Weekends can be busy for a lot of us, but sometimes you have one gloriously free and full of possibilities. If that’s you, you might consider taking a gander at [Peter Shirley]’s e-book “Learning Raytracing in One Weekend”.

This is very much a zero-to-hero kind of class: it starts out defining the PPM image format, which is easy to create and manipulate using nearly any language. The book uses C++, but as [Peter] points out in the introduction, you don’t have to follow along in that language; there won’t be anything unique to C++ you couldn’t implement in your language of choice.
There are many types of ray tracers. Technically, what you should end up with after the weekend ends is a path tracer. You won’t be replacing the Blender Cycles renderer with your weekend’s work, but you get some nice images and a place to build from. [Peter] manages to cram a lot of topics into a weekend, including diffuse materials, metals, dialectrics, diffraction, and camera classes with simple lens effects.
If you find yourself with slightly more time, [Peter] has you covered. He’s also released books on “Raytracing: The Next Week.” If you have a lot more time, then check out his third book, “Raytracing: The Rest of Your Life.”
This weekend e-book shows that ray-tracing doesn’t have to be the darkest of occult sciences; it doesn’t need oodles of hardware, either. Even an Arduino can do it..
Had this shown to me by a friend. Worked through a bit of the tutorial, and I can very much recommend!
Does it cover writing games for RTX-series GPUs?
This one covers using GPU’s https://github.com/RayTracing/gpu-tracing
It is funny this reminds me of when I was using https://www.povray.org/ in the 90’s you would setup your 3D space with the objects that you would like to see in the final image then you would kick off your render and go to bed and if everything went well you might see an image the following day before going to bed :)
How times have changed.
The best thing with POV in the 90s was the rendering times.

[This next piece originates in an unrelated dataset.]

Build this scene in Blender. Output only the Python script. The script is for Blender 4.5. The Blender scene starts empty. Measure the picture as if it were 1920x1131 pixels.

I can remember waiting a week for a 800*600 version of the tittle picture to be rendered on my Atari STF …
Those where the fun times …
Amiga with accelerator (28MHz 68000 with cache) was… well, it made one appreciate multitasking. Also the only use of HAM (4096 colors) I recall seeing.
And then after waiting a week, you ended up with an image too large to be saved to a floppy, and no way to view the 256 colour image anyway. Such fun times indeed.
Oh yes…i used to use it to make animation frames that I would put into the SIRDS converter. Not sure i ever really saw it 3d properly but fun anyways
On their main page is a Hall Of Fame. After that, there’s the Internet Ray Tracing Competition (1994 – 95).
The archive is still online, at https://www.irtc.org/
It ran 1996-2006!
I have one of the winning entries (“The wet bird” by “Oyonale”) on my wall and often get asked about the “photo”.
The code is pretty much prime example of how to NOT do things. Overuse of shared pointers, impractical scene representation, incorrect materials, and wrong sRGB/linear handling of texturesm
All it’s going to teach you, is bad coding habits and incorrect assumptions about physically based rendering.
Can you make a tutorial? It would be nice to see you make a better setup, teaching good habits and the best frame of thought for physical based rendering.
More then 30 years ago I was introduced to ray tracing while taking a computer graphics course in University. It was an early version of POV-RAY, and from what I can tell it is still a going concern. https://www.povray.org/
I once wrote a (much simpler, fixed scene, fixed viewpoint, 64×64 pixel) raytracer in … POV-ray! Sadly I lost that code.